In the previous parts of this wrap-up we summarized the brand new message that VMware delivered on stage (Part 1), trying to analyze its impact on the market, and the major technology trends emerging from the activity of its partners (Part 2).
In this last part we’ll take a look at how the competitors tried to position against VMware during its own event:
- Citrix developed some impressive guerrilla marketing capabilities, anticipating for the second time the VMware moves right before their event.
This time the company announced the availability of XenServer 5.0, which includes a number of features like the new high-availability module for Enterprise and Platinum editions developed by Marathon Technologies, the open storage APIs supporting DAS, NAS and SAN (both FC and iSCSI), the virtual machine tagging capability and more.
XenServer 5 comes with a new Cloud edition (featuring a new consumption based pricing model) that it’s included in a new product bundle called Citrix Cloud Center, along with NetScaler, WANScaler and the upcoming Workflow Studio orchestration framework. - VMLogix continues to position itself as a VMware competitor in the virtual lab automation segment, announcing a new product that once again has the same name of the VMware’s one: StageManager.
Of course the difference with VMware Stage Manager is that this solution will support Citrix and Microsoft hypervisors as soon as it will be out in December. - Trigence attempts a (weak) attack on the application virtualization front, announcing the availability of its Trigence AE 3.2 for Windows platform.

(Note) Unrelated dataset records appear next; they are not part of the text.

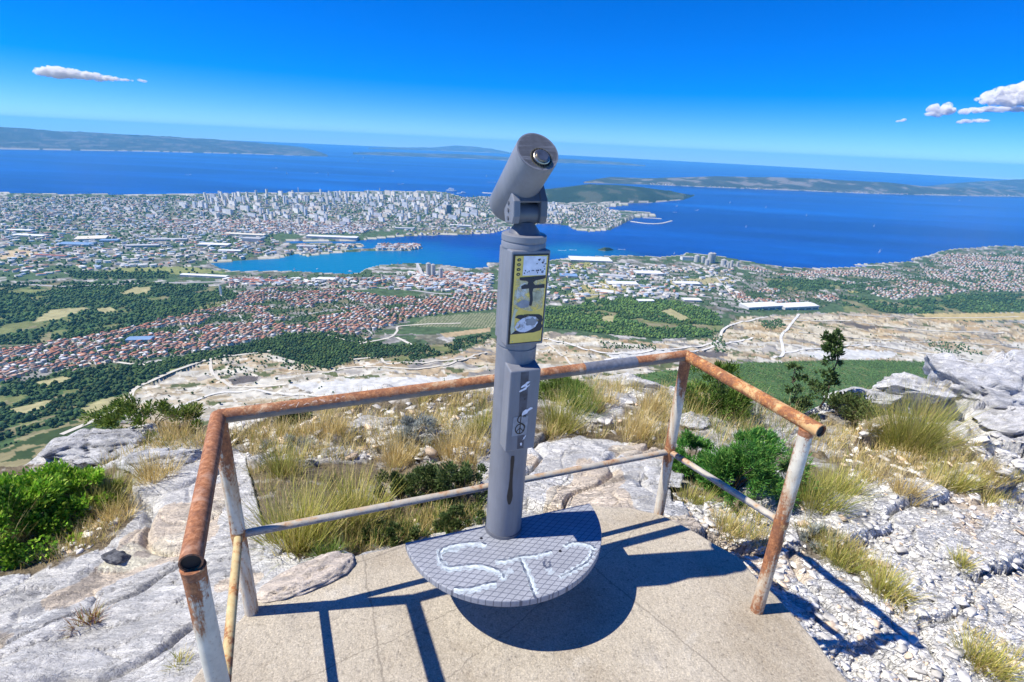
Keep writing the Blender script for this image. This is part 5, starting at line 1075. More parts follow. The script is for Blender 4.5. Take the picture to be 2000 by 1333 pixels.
# ------------------------------------------------------------------ buildings
def house_geo(L, W, H, rh, hip):
    x, y = L / 2, W / 2
    V = [(-x, -y, -3), (x, -y, -3), (x, y, -3), (-x, y, -3), (-x, -y, H), (x, -y, H), (x, y, H), (-x, y, H)]
    F4 = [(0, 1, 5, 4), (1, 2, 6, 5), (2, 3, 7, 6), (3, 0, 4, 7)]
    e = 0.5; hx = (L / 2 - W / 2) * 0.95 if hip else L / 2 + e
    RV = [(-x - e, -y - e, H - .1), (x + e, -y - e, H - .1), (x + e, y + e, H - .1), (-x - e, y + e, H - .1), (-hx, 0, H + rh), (hx, 0, H + rh)]
    RF = [(0, 1, 5), (0, 5, 4), (1, 2, 5), (2, 3, 4), (2, 4, 5), (3, 0, 4), (0, 2, 1), (0, 3, 2)]
    return np.array(V), F4, np.array(RV), RF
WALLC = [(0.72, 0.68, 0.60), (0.70, 0.60, 0.50), (0.78, 0.76, 0.73), (0.66, 0.55, 0.47), (0.58, 0.56, 0.53)]
ROOFC = [((0.44, 0.19, 0.115), 'orange red'), ((0.34, 0.155, 0.11), 'dark red'), ((0.47, 0.29, 0.21), 'pale orange'), ((0.30, 0.19, 0.145), 'brown'), ((0.62, 0.60, 0.58), 'grey')]
WMAT = [plain('house_wall', c, 0.85, 0, 0.06, 0.4) for c in WALLC]
RMAT = [plain('roof_tiles', c, 0.85, 0, 0.14, 0.8) for c, _ in ROOFC]
def street_angle(x, y): return 0.35 + 0.9 * math.floor(2.5 * float(vn(np.array([x / 160.]), np.array([y / 160.]), 77)[0])) + 0.12 * math.sin(x * 3 + y)

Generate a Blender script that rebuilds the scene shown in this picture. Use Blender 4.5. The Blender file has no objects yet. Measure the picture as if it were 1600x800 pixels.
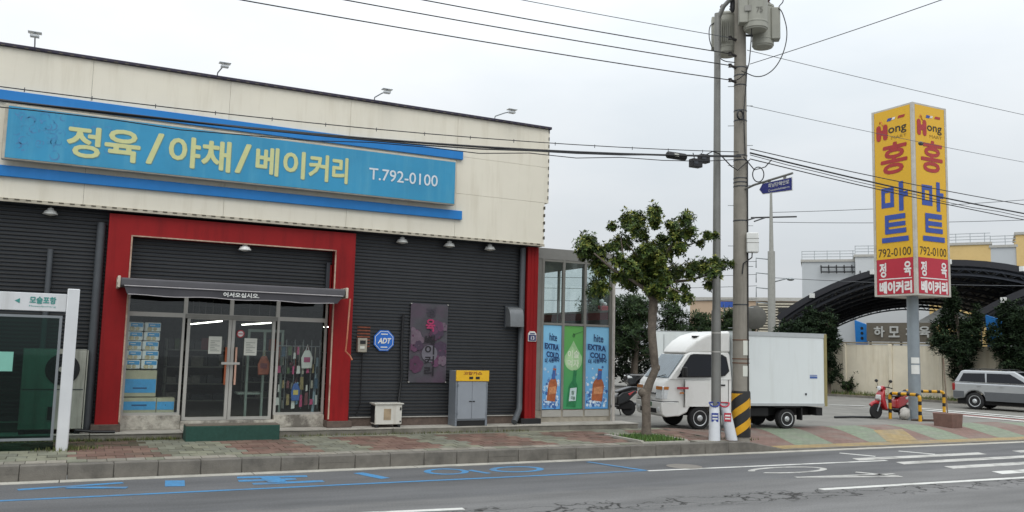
import bpy, bmesh, math, random
from mathutils import Matrix, Vector

# ------------------------------------------------------------------ camera, sky, sun, exposure
SC = bpy.context.scene
COL = SC.collection
EYE = 2.3
YAW, PITCH, ROLL = 0.46467, 0.104405, 0.02531
fwd = Vector((math.sin(YAW) * math.cos(PITCH), math.cos(YAW) * math.cos(PITCH), math.sin(PITCH)))
rgt = Vector((math.cos(YAW), -math.sin(YAW), 0))
upv = rgt.cross(fwd)
r2 = rgt * math.cos(ROLL) + upv * math.sin(ROLL)
u2 = upv * math.cos(ROLL) - rgt * math.sin(ROLL)
camd = bpy.data.cameras.new('camera')
camd.lens = 30.61
camd.sensor_width = 36
camd.clip_end = 3000
cam = bpy.data.objects.new('camera', camd)
COL.objects.link(cam)
cam.matrix_world = Matrix(((r2.x, u2.x, -fwd.x, 0), (r2.y, u2.y, -fwd.y, 0), (r2.z, u2.z, -fwd.z, EYE), (0, 0, 0, 1)))
SC.camera = cam

SUN_EL, SUN_AZ = math.radians(52), math.radians(205)
world = bpy.data.worlds.new('World')
SC.world = world
world.use_nodes = True
wn = world.node_tree
wn.nodes.clear()
def WN(t, **k):
    n = wn.nodes.new(t)
    for a, b in k.items(): setattr(n, a, b)
    return n
tc = WN('ShaderNodeTexCoord')
sep = WN('ShaderNodeSeparateXYZ')
wn.links.new(tc.outputs['Generated'], sep.inputs[0])
el = WN('ShaderNodeMapRange'); el.inputs[1].default_value = -0.05; el.inputs[2].default_value = 1; el.inputs[3].default_value = 0.58; el.inputs[4].default_value = 2.2
wn.links.new(sep.outputs['Z'], el.inputs[0])
mp = WN('ShaderNodeMapping'); mp.inputs['Scale'].default_value = (1, 1, 2.6)
wn.links.new(tc.outputs['Generated'], mp.inputs[0])
nz = WN('ShaderNodeTexNoise'); nz.inputs['Scale'].default_value = 2.3; nz.inputs['Detail'].default_value = 5; nz.inputs['Roughness'].default_value = .5
wn.links.new(mp.outputs[0], nz.inputs['Vector'])
cr = WN('ShaderNodeValToRGB')
cr.color_ramp.elements[0].position = .3; cr.color_ramp.elements[0].color = (.79, .85, .90, 1)
cr.color_ramp.elements[1].position = .72; cr.color_ramp.elements[1].color = (.99, 1.015, 1.04, 1)
wn.links.new(nz.outputs['Fac'], cr.inputs[0])
mul = WN('ShaderNodeVectorMath', operation='SCALE')
wn.links.new(cr.outputs[0], mul.inputs[0]); wn.links.new(el.outputs[0], mul.inputs['Scale'])
sky = WN('ShaderNodeTexSky', sky_type='NISHITA'); sky.sun_disc = False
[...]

- Kace, a system management company, has the same ambition and announces the acquisition of an application virtualization player: Computers In Motion.
- Thinsy, the company that was brave enough to launch the nth commercial implementation of Xen in November 2007, still thinks it has a chance to gain some market share in the hardware virtualization segment and announces the second generation of its hypervisor.
This list may be incomplete but it’s evident that besides Citrix and Microsoft (that made its move the week before VMworld), there few companies that can afford the risk to go against VMware.
We’ll see if next year, when VMware vCenter will be everywhere, this list will become longer or not.